───── Given information
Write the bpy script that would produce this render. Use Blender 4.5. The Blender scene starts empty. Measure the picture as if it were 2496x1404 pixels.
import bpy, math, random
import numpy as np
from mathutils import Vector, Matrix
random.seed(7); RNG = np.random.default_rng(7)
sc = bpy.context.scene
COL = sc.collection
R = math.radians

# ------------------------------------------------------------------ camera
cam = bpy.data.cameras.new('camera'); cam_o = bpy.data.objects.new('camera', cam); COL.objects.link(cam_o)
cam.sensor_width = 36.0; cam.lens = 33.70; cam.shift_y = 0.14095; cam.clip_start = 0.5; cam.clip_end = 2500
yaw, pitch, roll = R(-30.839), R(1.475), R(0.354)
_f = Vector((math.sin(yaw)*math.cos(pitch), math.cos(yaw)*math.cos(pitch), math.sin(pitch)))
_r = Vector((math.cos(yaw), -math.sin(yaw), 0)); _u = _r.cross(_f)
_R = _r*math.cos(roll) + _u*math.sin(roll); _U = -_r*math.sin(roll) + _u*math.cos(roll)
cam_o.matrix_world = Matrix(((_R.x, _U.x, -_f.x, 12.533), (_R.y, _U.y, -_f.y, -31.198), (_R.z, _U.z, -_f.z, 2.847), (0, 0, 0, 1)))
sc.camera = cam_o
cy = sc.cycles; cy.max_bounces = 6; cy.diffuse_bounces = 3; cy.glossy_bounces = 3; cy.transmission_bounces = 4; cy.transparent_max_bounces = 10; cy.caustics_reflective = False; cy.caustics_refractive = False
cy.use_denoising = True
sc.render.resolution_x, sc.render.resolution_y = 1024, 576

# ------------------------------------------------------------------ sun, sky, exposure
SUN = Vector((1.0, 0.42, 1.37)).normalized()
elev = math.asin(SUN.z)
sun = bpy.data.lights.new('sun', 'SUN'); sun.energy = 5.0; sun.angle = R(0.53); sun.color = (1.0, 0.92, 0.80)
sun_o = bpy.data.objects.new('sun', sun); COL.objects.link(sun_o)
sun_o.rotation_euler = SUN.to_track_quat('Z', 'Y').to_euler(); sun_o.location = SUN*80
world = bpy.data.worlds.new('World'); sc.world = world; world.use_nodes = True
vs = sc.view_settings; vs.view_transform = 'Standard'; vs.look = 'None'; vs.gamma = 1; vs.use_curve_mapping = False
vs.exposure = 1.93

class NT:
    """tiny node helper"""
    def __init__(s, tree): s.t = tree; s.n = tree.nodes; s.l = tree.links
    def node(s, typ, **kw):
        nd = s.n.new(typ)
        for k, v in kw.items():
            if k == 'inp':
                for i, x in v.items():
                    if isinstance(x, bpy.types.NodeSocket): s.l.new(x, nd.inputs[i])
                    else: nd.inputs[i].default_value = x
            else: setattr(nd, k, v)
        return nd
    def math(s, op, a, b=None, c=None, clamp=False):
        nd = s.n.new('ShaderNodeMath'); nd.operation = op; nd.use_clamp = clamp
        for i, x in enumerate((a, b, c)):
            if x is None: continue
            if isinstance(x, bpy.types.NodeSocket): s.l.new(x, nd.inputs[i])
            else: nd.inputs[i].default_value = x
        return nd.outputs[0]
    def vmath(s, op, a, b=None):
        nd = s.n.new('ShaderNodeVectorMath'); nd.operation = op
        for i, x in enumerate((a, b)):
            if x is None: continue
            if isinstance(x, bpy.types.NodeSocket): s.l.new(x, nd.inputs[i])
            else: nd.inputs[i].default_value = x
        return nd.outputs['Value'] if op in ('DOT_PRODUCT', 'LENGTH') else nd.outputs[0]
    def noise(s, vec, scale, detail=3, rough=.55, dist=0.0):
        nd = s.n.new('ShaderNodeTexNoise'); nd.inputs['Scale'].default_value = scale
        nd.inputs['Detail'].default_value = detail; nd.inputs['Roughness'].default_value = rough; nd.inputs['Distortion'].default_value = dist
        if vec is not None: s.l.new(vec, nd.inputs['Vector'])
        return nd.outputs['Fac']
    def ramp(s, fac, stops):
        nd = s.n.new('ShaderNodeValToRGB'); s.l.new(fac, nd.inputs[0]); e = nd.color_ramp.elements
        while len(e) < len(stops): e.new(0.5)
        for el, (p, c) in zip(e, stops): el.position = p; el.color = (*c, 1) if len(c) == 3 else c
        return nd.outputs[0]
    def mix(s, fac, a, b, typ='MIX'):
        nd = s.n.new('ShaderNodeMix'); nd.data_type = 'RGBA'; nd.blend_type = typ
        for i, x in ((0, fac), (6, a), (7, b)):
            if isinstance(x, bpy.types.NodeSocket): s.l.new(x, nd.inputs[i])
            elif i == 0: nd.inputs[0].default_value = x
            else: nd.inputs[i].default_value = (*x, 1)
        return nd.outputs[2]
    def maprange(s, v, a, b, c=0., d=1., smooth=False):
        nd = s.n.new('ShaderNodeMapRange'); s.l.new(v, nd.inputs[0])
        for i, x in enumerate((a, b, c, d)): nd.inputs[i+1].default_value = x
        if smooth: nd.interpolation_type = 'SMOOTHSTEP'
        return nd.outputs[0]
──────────
= Objective =
Return only the lines from the beginning of the material up to and including the line with "sc.render.resolution_x, sc.render.resolution_y = 1024, 576", exactly as written.

= Problem solution =
Write the bpy script that would produce this render. Use Blender 4.5. The Blender scene starts empty. Measure the picture as if it were 2496x1404 pixels.
import bpy, math, random
import numpy as np
from mathutils import Vector, Matrix
random.seed(7); RNG = np.random.default_rng(7)
sc = bpy.context.scene
COL = sc.collection
R = math.radians

# ------------------------------------------------------------------ camera
cam = bpy.data.cameras.new('camera'); cam_o = bpy.data.objects.new('camera', cam); COL.objects.link(cam_o)
cam.sensor_width = 36.0; cam.lens = 33.70; cam.shift_y = 0.14095; cam.clip_start = 0.5; cam.clip_end = 2500
yaw, pitch, roll = R(-30.839), R(1.475), R(0.354)
_f = Vector((math.sin(yaw)*math.cos(pitch), math.cos(yaw)*math.cos(pitch), math.sin(pitch)))
_r = Vector((math.cos(yaw), -math.sin(yaw), 0)); _u = _r.cross(_f)
_R = _r*math.cos(roll) + _u*math.sin(roll); _U = -_r*math.sin(roll) + _u*math.cos(roll)
cam_o.matrix_world = Matrix(((_R.x, _U.x, -_f.x, 12.533), (_R.y, _U.y, -_f.y, -31.198), (_R.z, _U.z, -_f.z, 2.847), (0, 0, 0, 1)))
sc.camera = cam_o
cy = sc.cycles; cy.max_bounces = 6; cy.diffuse_bounces = 3; cy.glossy_bounces = 3; cy.transmission_bounces = 4; cy.transparent_max_bounces = 10; cy.caustics_reflective = False; cy.caustics_refractive = False
cy.use_denoising = True
sc.render.resolution_x, sc.render.resolution_y = 1024, 576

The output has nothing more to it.